If You Can Remember the Sixties, You Weren’t There. . .

I live in Portstewart. How I got here is another story for another day. But on days like today, I can hardly think of a better place to be. The sun is shimmering on the sea, Donegal is just about visible through the hazy sun. The beach is packed  with cars, many of them day trippers down to the ‘Port’ happy to pay the £4.50 or whatever the National Trust is prepared to take off them for the privilege. Now there’s one happy charity.

The fellas and girls that work down there on the beach have a grand time, apart from the occasional time when the lifeguards might have pull people and their children out of the seas, as happened last summer. A father, three children nearly gone in one sunny afternoon due to a bit of holiday stupidity (or bravado). The lifesavers, Nicky  a young girl and Bernie went on about their business perhaps unaware of what they had just done.
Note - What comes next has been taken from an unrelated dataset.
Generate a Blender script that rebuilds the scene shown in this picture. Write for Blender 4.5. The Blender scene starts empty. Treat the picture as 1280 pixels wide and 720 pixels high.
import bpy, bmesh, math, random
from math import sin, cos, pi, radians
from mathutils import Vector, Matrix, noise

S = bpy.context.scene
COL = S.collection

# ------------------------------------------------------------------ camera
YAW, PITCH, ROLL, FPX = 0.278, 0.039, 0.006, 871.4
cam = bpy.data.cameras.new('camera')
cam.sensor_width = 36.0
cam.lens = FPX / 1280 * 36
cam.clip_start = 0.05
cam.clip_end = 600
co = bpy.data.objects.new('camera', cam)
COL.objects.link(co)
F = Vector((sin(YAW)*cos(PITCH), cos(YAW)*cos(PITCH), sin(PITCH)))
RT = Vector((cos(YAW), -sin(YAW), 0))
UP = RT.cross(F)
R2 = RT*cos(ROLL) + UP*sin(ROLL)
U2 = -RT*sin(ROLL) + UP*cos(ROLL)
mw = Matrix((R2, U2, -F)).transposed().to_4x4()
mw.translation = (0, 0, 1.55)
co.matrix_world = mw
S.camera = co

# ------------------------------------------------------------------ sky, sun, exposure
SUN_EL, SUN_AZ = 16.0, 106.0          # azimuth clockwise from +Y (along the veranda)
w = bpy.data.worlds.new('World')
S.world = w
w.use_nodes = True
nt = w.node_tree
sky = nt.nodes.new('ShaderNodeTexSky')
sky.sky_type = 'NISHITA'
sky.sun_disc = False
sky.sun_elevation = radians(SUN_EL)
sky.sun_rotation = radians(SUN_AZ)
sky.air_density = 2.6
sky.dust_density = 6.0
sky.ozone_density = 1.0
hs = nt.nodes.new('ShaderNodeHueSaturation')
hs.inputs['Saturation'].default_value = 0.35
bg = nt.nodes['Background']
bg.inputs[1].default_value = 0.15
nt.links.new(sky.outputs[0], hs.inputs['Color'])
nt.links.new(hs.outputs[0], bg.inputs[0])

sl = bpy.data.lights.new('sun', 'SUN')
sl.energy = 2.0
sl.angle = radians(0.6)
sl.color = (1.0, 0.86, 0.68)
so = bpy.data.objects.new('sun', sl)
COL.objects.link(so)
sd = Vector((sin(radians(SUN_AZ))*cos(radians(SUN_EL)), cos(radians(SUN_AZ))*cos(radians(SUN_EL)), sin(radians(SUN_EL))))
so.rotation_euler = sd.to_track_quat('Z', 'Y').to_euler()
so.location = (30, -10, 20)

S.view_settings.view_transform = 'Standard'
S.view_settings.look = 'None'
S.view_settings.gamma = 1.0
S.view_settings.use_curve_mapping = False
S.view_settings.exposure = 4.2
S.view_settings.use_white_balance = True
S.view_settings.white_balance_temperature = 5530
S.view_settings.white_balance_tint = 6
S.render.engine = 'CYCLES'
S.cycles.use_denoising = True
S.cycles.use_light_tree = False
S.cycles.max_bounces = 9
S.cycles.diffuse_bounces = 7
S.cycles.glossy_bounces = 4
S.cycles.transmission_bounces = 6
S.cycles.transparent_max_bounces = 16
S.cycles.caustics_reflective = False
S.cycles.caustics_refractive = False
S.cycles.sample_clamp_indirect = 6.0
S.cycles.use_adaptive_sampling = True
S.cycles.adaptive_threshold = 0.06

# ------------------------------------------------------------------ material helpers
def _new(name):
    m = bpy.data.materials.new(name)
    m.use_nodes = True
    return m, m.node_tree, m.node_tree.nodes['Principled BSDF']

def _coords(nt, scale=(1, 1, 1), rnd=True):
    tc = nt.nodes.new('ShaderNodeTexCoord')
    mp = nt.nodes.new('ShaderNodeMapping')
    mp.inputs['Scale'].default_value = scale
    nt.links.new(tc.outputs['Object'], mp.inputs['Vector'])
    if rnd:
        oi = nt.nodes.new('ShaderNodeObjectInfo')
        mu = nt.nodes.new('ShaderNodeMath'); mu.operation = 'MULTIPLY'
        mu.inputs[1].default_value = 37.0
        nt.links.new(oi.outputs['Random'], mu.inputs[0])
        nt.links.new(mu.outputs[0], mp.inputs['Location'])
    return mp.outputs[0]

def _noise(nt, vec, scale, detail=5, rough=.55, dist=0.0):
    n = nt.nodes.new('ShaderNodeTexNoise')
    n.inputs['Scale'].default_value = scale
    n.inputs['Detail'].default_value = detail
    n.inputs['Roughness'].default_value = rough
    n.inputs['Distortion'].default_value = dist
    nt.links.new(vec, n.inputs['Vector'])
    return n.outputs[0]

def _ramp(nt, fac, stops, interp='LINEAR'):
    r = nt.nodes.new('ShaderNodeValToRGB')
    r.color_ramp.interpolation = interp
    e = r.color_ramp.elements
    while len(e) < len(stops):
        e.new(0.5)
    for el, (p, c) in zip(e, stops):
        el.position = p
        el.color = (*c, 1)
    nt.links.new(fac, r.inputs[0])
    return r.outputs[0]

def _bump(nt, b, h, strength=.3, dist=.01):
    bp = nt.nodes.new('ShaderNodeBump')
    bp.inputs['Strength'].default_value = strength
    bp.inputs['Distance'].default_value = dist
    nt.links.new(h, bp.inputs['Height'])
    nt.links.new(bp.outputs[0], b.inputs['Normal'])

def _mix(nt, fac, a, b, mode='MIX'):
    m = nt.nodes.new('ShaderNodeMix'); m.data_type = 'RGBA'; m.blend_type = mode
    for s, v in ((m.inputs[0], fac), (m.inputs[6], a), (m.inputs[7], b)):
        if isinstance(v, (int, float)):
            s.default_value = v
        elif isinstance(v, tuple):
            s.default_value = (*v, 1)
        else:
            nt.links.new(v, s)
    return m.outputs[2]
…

Portstewart is blighted with developers. The recession has calmed some of their passion, but a couple of years back every corner in the road had a sign up saying ‘Development Opportunity’. The residents in a five or six house estate across from where I live clubbed together an interested a developer in taking their houses as a job lot in return for loadsamoney. One resident wouldn’t shift tho’ and the multimillion deal fell through. Amidst their greed the residents can sit today in the sun and wonder what might have been.

One developer has a town centre site under construction that caused the footpath to be temporarily removed. The parents in the primary school and the local community association decided to organise a demonstration on Friday afternoon to protest and demand the reinstatement of the pavements on the grounds it was unsafe for young children. It may be for the few that actually walk to and fro the school, the rest are picked up in an impressive array of 4x4s, MPVs, BMWs. And often that’s only the childminders.

One parent of my acquaintance took an active if not militant part in the protest. As I drove past on my way to the Ice cream shop with the boys – the value of the good weather is you don’t need an excuse to go to the ice cream shop – she signalled for me to honk my horn in support. That I did, more than mildly amused at the utterly middle class militancy unfolding before my eyes. Encouraged by the laughing I let rip on the horn a bit longer, and being unable to find a parking space looped the block again for a bit more hornblowing. I thought no more until I met her later dropping the weans at hurling.

‘Did you hear me on the radio’ sez she bright eyed. ‘No,’ I replied truthfully, the local radio wouldn’t be on my play list. She had been interviewed and expressed some angst at who may have heard her. Reminded of Berni from Meet the Focker (whom I referenced the other day) I asked her did she know the scene from the film and the line about the sixties. Before I had the words out she says ‘There’s no way I am burning my bra. . .’

That wasn’t the route my train of thought was taking at all. Still, if it leads to the reinstatement of the pavement it may be worth it, despite the resulting ash cloud. . . and it certainly might get a few more honks on the horn.